- [Information supplied]:
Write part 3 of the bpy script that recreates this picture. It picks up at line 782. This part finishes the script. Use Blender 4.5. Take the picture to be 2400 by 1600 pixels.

---

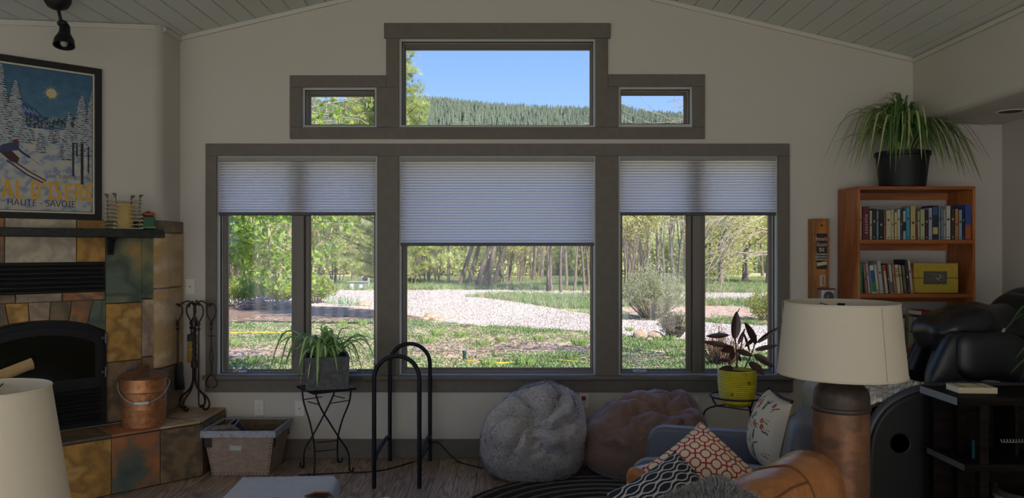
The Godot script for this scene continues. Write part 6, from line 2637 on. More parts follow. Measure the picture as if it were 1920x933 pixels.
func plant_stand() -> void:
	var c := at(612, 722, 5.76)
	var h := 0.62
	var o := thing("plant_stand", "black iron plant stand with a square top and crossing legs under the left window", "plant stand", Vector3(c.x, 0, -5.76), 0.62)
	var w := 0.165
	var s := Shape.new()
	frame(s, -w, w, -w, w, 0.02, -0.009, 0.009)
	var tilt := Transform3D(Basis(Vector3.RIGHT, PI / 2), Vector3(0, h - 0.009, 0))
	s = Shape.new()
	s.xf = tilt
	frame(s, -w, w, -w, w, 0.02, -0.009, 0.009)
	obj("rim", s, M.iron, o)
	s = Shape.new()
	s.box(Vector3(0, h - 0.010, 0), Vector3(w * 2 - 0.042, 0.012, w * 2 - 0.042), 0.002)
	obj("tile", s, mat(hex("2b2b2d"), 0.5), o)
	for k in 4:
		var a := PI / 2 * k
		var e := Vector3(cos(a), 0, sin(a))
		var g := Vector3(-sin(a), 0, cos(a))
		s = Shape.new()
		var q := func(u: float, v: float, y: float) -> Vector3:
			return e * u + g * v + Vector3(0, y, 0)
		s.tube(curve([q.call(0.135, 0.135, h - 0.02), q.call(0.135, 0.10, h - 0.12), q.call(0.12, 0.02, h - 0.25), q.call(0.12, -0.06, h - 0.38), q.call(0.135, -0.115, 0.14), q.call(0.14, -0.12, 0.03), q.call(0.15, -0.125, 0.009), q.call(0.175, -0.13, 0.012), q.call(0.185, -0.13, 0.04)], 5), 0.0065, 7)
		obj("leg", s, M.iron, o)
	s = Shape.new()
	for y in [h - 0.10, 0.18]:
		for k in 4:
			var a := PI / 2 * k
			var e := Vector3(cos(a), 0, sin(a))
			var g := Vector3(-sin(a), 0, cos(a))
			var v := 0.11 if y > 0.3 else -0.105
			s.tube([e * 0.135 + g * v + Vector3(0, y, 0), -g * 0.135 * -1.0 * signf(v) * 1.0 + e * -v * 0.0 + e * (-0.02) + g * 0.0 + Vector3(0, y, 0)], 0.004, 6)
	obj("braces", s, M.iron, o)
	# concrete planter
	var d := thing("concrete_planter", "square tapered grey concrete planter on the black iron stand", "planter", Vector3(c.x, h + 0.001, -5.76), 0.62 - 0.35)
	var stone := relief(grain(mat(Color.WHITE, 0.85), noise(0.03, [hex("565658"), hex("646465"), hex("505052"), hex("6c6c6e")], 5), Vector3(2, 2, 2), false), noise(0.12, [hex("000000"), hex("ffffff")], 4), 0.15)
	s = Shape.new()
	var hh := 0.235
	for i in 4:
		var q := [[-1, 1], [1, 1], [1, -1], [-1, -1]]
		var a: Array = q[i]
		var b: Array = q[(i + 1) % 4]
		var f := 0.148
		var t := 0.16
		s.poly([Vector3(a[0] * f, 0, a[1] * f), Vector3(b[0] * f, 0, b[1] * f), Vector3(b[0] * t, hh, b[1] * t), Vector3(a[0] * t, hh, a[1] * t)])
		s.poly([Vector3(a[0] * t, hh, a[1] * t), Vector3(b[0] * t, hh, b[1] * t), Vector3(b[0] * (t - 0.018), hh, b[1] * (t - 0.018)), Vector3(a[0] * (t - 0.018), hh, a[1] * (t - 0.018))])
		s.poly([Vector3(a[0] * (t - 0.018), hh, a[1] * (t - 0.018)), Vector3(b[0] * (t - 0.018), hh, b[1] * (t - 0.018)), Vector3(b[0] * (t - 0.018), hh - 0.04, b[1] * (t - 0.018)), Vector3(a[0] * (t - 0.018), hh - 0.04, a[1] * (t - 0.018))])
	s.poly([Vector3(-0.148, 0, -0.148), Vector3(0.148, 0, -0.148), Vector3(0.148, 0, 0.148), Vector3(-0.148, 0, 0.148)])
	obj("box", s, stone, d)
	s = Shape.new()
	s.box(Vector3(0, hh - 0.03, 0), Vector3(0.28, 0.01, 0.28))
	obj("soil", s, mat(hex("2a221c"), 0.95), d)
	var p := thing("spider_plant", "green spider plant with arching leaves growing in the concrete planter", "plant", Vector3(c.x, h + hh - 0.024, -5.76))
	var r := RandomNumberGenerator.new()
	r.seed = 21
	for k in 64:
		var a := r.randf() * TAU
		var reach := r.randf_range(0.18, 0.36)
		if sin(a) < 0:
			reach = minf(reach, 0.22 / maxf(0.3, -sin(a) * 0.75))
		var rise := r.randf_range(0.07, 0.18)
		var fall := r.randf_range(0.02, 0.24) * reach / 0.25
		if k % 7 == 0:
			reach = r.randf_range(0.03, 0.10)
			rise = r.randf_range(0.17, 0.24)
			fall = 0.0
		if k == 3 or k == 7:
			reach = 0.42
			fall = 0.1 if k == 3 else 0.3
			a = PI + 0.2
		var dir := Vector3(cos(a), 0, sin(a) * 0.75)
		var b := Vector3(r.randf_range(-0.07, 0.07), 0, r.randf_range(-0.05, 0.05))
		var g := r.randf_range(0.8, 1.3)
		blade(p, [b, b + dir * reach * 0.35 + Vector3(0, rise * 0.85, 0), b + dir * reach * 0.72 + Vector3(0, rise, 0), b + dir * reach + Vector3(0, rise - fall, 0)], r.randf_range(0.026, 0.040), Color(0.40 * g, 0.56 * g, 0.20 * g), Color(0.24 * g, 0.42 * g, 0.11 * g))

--

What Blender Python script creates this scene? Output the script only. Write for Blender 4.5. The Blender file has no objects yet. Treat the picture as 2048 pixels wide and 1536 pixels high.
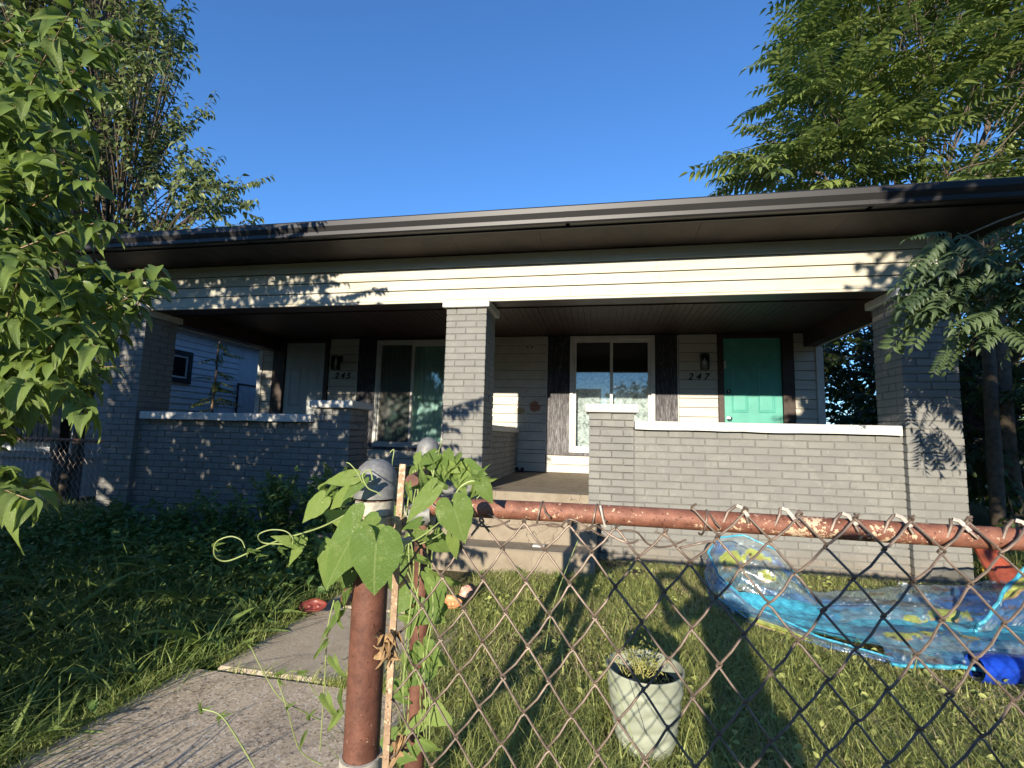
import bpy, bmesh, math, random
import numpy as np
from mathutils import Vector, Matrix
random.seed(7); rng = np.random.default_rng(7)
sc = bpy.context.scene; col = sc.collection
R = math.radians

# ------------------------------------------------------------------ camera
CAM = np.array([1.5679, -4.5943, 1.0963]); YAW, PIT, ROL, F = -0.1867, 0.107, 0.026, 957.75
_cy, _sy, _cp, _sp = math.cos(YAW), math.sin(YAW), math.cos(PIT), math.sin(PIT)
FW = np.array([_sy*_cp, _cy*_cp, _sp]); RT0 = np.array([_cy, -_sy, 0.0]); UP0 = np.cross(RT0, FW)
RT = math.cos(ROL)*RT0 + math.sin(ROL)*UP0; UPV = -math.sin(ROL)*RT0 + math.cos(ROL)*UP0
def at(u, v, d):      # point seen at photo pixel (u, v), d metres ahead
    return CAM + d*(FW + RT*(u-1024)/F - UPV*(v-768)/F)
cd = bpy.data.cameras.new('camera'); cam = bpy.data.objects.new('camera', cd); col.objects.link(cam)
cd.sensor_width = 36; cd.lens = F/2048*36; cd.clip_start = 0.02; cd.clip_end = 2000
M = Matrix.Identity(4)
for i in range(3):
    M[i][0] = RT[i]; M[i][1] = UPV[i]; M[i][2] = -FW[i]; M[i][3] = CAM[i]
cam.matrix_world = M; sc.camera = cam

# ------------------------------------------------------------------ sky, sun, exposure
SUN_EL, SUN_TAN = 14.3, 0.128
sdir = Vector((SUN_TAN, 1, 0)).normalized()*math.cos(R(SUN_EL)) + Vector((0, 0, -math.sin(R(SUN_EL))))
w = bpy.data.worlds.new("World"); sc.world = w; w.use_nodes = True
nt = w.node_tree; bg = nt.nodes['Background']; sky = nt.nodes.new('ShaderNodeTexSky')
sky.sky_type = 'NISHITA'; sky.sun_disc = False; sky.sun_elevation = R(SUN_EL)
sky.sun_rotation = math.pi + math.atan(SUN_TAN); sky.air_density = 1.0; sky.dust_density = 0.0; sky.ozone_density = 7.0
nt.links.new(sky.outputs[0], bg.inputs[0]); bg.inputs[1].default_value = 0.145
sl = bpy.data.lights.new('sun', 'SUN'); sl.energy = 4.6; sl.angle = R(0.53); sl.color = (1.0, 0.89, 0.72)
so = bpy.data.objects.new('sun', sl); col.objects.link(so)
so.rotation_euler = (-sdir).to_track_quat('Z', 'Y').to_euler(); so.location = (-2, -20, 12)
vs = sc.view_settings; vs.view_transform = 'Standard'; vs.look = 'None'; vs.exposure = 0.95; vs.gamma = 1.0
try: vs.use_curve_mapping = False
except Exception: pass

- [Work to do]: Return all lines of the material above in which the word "part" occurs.

- [Task output]:
Write part 3 of the bpy script that recreates this picture. It picks up at line 782. This part finishes the script. Use Blender 4.5. Take the picture to be 2400 by 1600 pixels.
The Godot script for this scene continues. Write part 6, from line 2637 on. More parts follow. Measure the picture as if it were 1920x933 pixels.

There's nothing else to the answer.